● **WORK TO COMPLETE**:
Keep only the lines from the top of the listing through the one with "Y=F*H/(y-HY); return ((x-CX)/F*Y, Y)", and reproduce them unaltered.

## start

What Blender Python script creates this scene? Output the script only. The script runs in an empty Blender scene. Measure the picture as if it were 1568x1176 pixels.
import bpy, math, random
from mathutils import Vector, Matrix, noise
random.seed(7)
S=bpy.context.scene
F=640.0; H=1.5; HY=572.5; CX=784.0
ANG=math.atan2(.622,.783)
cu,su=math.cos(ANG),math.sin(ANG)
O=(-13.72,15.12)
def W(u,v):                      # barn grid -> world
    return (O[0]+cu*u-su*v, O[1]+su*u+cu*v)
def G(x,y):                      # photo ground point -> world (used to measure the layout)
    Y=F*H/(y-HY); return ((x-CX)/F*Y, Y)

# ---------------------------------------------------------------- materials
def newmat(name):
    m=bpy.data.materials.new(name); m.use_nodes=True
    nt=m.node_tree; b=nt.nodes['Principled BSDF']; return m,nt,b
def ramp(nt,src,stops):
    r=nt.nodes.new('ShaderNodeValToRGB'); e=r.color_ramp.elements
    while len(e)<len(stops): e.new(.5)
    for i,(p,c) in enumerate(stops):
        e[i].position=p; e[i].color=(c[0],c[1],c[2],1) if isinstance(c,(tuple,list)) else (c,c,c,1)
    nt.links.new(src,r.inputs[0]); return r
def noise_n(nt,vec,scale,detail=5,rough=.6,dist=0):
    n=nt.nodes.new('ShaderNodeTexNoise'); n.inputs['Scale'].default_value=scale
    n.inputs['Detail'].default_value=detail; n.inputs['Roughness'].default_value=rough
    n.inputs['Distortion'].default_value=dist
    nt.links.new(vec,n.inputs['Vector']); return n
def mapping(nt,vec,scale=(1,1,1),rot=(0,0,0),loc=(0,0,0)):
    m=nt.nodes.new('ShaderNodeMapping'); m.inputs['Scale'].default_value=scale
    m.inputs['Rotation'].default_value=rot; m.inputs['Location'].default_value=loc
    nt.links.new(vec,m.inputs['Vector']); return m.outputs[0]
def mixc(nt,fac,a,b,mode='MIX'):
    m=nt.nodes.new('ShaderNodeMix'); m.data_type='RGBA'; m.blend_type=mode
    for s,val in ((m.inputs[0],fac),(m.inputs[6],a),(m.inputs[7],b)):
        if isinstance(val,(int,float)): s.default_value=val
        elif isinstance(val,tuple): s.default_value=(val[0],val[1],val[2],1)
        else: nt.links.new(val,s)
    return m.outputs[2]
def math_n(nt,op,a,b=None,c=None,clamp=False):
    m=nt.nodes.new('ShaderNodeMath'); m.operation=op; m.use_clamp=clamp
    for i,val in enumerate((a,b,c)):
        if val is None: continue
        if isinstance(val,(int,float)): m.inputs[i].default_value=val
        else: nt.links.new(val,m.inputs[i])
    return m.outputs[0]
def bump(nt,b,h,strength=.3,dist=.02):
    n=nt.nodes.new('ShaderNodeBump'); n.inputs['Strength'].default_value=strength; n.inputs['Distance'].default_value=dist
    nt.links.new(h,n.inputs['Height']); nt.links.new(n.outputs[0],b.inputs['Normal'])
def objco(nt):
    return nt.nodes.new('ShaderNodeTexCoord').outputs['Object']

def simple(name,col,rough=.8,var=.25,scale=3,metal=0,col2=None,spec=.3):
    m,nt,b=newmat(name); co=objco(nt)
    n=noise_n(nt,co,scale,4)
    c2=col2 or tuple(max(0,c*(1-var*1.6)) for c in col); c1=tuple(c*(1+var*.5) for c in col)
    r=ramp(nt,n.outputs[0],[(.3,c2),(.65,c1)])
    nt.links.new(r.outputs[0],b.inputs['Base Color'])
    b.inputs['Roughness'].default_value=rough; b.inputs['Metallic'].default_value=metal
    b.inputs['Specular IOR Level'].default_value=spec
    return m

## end

● **TASK OUTPUT**:
What Blender Python script creates this scene? Output the script only. The script runs in an empty Blender scene. Measure the picture as if it were 1568x1176 pixels.
import bpy, math, random
from mathutils import Vector, Matrix, noise
random.seed(7)
S=bpy.context.scene
F=640.0; H=1.5; HY=572.5; CX=784.0
ANG=math.atan2(.622,.783)
cu,su=math.cos(ANG),math.sin(ANG)
O=(-13.72,15.12)
def W(u,v):                      # barn grid -> world
    return (O[0]+cu*u-su*v, O[1]+su*u+cu*v)
def G(x,y):                      # photo ground point -> world (used to measure the layout)
    Y=F*H/(y-HY); return ((x-CX)/F*Y, Y)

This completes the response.